No matter weather you only have one machine or have a bunch of servers, then administration should be as user friendly as possible.
The secretary in your software-company, has been assigned the role where she can add new users to the system.
Developers has permission to install, and maintain packages in the programming-tool category.
You are the boss of the company. You can relax, because you don't have to do the above tiresome tasks. It makes you happy thinking about, not hireing that arrogant unix-admin and that you doesn't have to pay his expensive fee.
As a programmer, you want to stay uptodate with the current development-tools. You recieve notifies when new packages gets added. You have no interest in packages which has gotten a low score when it were reviewed.
One day you decide to throw out you old x86 computer, and instead get a fancy mac with G5 cpu inside. Can your setup + configuration be reused?
You want information about the recent security flaws in the packages you maintain. You have placed a checkmark in the 'automatic security updates' ckeckbox.

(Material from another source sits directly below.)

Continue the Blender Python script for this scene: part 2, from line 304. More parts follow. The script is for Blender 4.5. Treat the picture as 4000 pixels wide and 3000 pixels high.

Bootstrapping yet another Ros system from scratch are easy. You simply install the base system, and invokes a check out of you favorite configuration.
When trouble strikes, then you can do an annotate and see what errornous changes you have made. Or perhaps you want to bring back an many months old configuration, which you suddenly need again.
You can take a daily snapshot of the configuration, and transfer it to a remote location. When the accident occur and one of you harddisks fails (for instance the only disk in your machine), then at least the system/application configuration are untouched.